- _The exercise_
Records follow. Copy every line with "recreates".

- _Scene modeling code data_
^^^^^^^^

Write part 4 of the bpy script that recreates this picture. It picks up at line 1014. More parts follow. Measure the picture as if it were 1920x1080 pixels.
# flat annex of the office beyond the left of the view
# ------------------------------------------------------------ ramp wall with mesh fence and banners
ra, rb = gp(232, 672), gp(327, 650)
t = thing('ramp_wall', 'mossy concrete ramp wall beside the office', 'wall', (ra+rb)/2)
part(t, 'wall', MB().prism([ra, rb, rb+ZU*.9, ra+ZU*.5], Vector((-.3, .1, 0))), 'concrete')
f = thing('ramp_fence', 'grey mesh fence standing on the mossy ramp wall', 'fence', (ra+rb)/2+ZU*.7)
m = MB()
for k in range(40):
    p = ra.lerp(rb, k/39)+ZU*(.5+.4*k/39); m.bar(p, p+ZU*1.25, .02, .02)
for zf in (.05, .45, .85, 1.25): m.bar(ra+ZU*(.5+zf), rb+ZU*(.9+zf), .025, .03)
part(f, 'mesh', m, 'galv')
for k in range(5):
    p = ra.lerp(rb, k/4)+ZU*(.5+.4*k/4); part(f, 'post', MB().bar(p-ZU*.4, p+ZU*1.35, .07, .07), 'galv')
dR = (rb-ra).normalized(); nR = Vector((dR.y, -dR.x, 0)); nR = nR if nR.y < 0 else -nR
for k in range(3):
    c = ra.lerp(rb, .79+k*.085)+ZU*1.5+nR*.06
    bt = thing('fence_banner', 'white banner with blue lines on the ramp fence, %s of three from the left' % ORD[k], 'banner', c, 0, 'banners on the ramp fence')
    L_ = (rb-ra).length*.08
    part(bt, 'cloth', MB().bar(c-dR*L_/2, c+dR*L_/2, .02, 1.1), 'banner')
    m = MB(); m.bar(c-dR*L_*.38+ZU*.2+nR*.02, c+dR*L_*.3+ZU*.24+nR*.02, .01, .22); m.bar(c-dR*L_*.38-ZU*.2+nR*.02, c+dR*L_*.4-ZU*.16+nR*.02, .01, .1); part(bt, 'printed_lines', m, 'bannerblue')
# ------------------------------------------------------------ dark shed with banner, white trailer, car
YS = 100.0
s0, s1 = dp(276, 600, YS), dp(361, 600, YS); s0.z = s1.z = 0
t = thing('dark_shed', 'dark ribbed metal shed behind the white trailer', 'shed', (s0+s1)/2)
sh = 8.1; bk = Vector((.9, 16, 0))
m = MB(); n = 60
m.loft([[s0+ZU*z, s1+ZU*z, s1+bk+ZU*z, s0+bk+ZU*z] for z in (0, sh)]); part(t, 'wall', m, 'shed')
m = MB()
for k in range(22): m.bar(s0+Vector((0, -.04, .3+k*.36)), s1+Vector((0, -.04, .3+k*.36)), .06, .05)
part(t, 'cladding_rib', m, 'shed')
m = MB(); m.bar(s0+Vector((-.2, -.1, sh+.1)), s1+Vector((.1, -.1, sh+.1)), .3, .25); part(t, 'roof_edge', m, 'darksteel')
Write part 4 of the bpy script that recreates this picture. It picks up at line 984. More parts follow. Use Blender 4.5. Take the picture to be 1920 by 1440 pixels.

^^^^^^^^

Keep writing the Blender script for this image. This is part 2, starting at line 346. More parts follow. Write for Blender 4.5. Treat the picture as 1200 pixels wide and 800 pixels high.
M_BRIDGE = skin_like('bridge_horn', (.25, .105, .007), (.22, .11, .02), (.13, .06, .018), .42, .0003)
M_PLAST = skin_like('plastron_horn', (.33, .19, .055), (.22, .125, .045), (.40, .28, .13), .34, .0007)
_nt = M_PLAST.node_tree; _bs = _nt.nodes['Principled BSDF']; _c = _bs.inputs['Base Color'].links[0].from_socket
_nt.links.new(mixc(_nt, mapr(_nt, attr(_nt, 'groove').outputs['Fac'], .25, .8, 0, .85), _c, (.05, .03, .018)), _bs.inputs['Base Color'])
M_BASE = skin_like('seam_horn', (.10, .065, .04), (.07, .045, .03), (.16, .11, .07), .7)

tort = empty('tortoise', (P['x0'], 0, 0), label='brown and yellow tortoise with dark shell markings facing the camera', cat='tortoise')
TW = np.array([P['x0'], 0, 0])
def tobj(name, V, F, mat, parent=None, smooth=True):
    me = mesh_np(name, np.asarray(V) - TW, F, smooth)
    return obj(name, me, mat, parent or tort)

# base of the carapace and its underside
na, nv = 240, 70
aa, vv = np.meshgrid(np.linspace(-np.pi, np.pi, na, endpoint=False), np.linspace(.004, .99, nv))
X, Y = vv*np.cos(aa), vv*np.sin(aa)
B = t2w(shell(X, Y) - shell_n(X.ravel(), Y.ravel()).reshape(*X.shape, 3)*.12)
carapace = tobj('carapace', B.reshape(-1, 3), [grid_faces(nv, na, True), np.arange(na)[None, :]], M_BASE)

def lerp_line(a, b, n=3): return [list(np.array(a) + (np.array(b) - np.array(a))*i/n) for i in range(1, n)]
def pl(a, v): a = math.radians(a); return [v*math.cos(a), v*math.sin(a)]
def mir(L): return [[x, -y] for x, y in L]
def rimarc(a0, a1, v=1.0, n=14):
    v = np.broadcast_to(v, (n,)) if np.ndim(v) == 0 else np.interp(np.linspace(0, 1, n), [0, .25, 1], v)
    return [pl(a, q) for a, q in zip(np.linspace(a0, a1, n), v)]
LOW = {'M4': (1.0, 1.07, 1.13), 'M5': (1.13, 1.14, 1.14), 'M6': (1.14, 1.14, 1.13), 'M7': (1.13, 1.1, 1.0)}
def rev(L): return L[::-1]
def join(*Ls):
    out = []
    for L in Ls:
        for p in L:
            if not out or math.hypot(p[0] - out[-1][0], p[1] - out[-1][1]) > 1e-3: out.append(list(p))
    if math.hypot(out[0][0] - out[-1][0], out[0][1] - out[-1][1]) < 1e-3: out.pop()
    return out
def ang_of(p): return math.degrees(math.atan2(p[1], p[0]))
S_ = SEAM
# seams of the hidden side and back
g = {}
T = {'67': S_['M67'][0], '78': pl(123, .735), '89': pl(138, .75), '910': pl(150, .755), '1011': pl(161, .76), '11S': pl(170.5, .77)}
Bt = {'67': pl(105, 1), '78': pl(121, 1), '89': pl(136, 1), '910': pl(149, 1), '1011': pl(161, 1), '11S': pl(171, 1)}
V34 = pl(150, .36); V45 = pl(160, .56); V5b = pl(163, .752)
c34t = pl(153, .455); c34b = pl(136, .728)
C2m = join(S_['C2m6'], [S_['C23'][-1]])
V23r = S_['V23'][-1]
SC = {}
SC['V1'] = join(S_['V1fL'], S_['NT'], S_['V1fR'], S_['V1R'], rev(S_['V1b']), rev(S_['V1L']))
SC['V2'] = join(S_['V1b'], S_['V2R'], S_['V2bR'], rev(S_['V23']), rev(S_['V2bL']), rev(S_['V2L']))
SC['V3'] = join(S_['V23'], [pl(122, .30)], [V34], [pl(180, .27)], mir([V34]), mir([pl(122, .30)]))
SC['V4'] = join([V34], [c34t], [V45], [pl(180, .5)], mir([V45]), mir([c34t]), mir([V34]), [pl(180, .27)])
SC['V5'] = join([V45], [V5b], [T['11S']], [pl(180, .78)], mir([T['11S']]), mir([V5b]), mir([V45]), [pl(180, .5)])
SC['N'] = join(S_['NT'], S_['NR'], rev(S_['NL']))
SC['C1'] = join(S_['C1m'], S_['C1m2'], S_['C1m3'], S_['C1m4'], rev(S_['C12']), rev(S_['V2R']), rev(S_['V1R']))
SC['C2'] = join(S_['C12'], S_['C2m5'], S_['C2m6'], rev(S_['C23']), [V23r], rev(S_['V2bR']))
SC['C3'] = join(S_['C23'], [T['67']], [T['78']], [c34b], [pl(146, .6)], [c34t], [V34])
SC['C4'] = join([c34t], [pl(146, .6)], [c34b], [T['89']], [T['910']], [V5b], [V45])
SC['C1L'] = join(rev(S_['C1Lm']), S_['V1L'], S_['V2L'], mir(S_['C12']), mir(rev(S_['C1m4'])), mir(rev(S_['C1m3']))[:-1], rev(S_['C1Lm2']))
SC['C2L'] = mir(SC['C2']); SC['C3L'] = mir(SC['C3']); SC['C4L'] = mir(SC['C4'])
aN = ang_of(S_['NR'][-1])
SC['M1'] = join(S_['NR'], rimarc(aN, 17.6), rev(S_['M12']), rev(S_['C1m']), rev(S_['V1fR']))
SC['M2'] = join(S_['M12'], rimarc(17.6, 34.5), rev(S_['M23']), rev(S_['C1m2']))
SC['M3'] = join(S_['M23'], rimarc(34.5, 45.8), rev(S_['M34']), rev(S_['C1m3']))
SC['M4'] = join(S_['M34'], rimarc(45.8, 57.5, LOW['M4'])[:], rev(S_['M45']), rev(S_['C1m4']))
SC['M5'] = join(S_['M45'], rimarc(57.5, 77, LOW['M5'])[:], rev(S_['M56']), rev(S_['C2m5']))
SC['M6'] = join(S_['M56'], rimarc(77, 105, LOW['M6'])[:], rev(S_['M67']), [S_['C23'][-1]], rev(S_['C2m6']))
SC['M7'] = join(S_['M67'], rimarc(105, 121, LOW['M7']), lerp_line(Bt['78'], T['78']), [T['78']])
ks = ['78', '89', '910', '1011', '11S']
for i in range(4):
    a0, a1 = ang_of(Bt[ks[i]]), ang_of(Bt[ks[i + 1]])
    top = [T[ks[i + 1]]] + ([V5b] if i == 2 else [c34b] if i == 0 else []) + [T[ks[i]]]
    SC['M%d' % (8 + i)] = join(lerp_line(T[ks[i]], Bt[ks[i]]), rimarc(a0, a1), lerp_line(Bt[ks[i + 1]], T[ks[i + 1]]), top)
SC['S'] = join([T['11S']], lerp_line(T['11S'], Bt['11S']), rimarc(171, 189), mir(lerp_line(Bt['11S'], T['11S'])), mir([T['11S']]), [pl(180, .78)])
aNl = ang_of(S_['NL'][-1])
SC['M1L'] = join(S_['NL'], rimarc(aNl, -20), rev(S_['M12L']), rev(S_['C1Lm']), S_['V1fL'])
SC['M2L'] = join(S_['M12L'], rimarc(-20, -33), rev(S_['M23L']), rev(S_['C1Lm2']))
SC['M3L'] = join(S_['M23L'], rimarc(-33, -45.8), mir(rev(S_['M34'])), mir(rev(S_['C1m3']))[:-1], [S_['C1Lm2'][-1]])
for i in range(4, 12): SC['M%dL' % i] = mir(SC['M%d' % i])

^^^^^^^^

- _Solution to this problem_
Write part 4 of the bpy script that recreates this picture. It picks up at line 1014. More parts follow. Measure the picture as if it were 1920x1080 pixels.
Write part 4 of the bpy script that recreates this picture. It picks up at line 984. More parts follow. Use Blender 4.5. Take the picture to be 1920 by 1440 pixels.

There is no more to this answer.